━━ GIVEN DATA ━━

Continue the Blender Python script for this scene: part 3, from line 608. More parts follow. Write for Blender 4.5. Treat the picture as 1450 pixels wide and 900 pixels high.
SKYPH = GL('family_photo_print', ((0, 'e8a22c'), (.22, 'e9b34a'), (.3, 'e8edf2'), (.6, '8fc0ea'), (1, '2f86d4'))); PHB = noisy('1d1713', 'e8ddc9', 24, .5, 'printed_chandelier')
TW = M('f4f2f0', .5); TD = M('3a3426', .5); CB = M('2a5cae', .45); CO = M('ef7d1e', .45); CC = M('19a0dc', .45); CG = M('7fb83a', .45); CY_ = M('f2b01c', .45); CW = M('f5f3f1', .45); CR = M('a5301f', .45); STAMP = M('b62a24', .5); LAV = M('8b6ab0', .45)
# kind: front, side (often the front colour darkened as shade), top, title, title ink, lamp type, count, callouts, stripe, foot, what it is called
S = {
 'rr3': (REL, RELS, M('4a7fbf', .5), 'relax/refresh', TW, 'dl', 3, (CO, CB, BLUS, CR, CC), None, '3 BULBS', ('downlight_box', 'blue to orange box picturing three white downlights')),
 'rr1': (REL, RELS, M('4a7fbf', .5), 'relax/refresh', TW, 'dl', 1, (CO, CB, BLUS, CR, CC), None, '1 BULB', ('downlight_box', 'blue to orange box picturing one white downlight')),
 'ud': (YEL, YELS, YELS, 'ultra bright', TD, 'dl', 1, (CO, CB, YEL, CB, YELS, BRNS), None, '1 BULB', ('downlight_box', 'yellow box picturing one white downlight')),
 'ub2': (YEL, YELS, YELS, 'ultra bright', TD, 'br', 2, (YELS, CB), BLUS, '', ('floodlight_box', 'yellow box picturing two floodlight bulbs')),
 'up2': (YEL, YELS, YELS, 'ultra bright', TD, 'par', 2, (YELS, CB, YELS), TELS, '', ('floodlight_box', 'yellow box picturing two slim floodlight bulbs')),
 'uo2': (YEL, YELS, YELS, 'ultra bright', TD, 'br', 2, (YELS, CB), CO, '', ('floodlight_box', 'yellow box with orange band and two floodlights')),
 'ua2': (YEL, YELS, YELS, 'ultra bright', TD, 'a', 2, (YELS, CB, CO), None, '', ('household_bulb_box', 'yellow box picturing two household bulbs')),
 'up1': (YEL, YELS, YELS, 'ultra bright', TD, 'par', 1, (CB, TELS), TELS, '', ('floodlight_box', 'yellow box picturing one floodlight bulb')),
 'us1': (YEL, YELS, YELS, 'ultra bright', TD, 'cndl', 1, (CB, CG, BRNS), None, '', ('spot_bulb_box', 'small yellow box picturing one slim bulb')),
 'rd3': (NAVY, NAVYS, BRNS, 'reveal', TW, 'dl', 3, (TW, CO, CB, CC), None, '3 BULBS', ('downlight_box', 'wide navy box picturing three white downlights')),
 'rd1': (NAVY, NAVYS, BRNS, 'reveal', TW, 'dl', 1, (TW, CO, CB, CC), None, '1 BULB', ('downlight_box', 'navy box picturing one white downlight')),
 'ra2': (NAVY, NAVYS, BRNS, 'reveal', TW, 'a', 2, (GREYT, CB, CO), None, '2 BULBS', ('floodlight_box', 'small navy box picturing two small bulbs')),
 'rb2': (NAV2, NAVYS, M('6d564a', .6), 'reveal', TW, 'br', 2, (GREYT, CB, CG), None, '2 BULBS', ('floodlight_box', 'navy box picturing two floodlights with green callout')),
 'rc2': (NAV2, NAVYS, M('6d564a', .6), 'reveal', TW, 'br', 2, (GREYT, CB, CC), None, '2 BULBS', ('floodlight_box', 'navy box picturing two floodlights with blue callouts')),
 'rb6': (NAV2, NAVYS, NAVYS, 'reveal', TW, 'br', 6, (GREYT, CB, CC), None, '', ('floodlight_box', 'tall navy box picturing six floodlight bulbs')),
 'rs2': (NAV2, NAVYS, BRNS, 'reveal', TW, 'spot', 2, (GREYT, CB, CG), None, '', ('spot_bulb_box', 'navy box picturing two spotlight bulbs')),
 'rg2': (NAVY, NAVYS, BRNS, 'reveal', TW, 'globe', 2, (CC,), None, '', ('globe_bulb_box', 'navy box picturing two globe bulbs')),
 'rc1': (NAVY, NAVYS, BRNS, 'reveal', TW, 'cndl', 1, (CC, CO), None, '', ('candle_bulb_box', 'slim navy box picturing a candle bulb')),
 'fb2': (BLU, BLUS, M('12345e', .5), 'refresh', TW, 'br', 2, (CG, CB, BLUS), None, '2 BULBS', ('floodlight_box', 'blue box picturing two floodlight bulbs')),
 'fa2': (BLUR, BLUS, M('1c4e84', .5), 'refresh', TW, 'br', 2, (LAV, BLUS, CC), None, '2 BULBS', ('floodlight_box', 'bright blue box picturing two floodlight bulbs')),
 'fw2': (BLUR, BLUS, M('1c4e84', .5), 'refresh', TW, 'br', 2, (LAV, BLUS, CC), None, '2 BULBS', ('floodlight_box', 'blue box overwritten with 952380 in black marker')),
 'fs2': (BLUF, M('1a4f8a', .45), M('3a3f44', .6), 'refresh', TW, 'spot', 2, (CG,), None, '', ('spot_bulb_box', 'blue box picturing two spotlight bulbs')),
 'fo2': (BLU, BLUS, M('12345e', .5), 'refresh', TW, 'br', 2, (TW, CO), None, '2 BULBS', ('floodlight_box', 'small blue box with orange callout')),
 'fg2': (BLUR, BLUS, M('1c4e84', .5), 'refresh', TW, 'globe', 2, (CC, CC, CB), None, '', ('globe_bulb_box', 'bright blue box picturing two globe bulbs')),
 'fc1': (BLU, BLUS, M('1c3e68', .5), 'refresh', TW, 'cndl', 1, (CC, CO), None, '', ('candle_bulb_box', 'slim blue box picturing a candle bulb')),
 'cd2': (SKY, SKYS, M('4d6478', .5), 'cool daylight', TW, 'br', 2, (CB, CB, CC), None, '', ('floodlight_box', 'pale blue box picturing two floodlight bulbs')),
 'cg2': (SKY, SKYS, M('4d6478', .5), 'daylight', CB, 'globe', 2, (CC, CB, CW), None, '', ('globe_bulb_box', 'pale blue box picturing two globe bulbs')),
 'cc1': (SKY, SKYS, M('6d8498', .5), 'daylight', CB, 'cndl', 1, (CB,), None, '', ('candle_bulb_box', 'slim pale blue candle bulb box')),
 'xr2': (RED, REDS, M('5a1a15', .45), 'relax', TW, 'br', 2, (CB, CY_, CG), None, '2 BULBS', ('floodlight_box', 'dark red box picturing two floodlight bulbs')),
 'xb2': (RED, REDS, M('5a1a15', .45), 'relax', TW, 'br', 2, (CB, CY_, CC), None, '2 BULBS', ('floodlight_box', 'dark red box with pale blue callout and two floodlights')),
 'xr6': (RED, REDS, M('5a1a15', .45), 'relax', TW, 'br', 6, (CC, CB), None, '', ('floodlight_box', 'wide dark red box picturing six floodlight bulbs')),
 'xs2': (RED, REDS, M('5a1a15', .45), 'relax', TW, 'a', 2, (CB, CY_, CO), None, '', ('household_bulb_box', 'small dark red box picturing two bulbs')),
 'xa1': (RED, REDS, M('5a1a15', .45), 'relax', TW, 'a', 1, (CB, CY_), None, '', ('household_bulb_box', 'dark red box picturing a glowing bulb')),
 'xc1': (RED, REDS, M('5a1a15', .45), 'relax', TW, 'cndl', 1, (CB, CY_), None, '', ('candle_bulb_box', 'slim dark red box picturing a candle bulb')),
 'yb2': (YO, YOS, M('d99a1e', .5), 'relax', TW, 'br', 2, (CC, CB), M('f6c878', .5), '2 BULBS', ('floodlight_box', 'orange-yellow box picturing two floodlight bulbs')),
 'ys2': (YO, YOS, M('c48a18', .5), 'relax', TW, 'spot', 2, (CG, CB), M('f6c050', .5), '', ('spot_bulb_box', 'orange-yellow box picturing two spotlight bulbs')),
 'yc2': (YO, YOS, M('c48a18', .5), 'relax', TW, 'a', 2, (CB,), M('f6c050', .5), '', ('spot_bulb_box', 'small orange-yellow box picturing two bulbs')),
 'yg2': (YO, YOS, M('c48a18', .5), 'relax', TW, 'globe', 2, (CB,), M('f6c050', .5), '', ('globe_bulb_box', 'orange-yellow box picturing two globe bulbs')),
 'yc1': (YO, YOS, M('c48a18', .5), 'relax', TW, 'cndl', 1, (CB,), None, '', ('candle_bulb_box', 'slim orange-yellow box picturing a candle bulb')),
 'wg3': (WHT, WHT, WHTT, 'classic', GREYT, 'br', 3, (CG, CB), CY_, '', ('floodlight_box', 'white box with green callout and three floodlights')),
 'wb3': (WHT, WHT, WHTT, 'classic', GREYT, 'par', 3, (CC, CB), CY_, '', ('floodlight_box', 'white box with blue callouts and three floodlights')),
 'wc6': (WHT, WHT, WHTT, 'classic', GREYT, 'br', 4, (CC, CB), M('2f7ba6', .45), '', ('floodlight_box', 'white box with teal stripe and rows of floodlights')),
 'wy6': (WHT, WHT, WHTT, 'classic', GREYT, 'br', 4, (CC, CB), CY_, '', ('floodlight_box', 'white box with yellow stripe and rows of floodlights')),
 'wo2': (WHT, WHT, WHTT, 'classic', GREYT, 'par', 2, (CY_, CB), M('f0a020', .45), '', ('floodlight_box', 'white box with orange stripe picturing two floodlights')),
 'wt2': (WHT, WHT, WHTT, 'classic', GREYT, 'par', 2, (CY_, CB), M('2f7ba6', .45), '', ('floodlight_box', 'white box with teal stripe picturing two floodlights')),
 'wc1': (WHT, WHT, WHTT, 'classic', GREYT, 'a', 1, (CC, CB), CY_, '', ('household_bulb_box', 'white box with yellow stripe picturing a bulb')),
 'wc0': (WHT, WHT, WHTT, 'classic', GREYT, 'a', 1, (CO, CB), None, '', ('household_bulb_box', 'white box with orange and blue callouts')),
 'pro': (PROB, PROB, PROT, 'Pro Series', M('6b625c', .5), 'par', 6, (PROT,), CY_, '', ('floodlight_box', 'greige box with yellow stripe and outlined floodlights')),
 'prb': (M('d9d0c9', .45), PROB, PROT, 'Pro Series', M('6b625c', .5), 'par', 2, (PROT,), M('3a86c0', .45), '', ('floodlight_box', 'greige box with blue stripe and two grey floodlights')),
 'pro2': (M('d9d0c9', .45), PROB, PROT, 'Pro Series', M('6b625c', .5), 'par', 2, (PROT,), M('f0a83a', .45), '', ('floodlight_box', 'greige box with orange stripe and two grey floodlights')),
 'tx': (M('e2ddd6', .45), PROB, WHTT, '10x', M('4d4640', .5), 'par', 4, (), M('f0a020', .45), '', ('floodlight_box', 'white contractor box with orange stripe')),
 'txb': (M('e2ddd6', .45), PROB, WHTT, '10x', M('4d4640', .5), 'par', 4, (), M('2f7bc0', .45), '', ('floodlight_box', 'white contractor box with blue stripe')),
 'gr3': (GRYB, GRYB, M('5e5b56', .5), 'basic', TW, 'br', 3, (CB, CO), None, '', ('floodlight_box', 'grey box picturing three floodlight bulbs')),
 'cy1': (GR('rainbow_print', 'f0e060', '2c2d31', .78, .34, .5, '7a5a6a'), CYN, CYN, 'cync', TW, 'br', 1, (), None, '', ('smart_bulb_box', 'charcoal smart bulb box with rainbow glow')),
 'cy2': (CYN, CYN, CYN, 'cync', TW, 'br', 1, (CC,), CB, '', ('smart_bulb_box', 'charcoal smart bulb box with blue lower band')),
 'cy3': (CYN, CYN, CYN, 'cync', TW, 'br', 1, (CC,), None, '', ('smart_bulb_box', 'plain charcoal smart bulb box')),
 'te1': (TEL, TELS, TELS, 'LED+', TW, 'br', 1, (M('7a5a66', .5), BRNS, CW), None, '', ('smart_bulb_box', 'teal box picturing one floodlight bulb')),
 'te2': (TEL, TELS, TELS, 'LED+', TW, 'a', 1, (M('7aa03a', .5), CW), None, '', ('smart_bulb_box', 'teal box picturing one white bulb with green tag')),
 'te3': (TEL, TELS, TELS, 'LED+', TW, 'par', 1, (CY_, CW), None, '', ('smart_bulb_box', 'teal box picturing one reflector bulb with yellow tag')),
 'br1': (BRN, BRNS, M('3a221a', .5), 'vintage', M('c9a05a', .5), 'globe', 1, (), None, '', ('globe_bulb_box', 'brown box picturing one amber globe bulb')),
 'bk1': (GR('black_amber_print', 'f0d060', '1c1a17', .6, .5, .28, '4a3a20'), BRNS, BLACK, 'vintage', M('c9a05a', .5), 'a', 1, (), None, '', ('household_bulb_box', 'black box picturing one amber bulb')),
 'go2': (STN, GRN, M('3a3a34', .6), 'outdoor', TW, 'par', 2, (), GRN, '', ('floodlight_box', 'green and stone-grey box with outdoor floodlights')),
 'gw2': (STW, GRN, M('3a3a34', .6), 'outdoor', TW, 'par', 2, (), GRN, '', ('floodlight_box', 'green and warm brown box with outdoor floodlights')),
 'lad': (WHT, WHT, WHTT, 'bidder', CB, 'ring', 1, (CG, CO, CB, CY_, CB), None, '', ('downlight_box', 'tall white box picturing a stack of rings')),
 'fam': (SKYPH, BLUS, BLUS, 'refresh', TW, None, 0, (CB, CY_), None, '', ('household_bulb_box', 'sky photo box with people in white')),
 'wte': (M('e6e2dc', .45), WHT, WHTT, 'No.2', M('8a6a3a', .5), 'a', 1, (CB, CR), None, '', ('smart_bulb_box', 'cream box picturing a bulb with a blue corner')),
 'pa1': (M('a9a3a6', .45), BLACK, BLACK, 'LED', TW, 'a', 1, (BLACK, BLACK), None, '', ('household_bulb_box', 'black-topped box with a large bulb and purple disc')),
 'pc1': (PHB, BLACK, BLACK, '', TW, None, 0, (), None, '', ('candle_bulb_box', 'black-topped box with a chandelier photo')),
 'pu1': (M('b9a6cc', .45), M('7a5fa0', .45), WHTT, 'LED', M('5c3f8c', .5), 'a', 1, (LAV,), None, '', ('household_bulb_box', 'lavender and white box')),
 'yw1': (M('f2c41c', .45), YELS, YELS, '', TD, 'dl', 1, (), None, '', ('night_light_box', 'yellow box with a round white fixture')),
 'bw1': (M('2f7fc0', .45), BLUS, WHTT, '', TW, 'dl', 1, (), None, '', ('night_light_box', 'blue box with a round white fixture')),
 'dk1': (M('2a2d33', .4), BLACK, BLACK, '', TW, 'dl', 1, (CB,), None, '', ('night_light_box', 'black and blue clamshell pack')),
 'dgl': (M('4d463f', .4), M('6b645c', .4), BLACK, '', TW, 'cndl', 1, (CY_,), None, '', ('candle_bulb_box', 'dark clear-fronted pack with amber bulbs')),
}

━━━

GOAL OF THE EXERCISE: Find how many lines include the string "wide" and report that number alone.

SOLUTION TO THIS PROBLEM: 3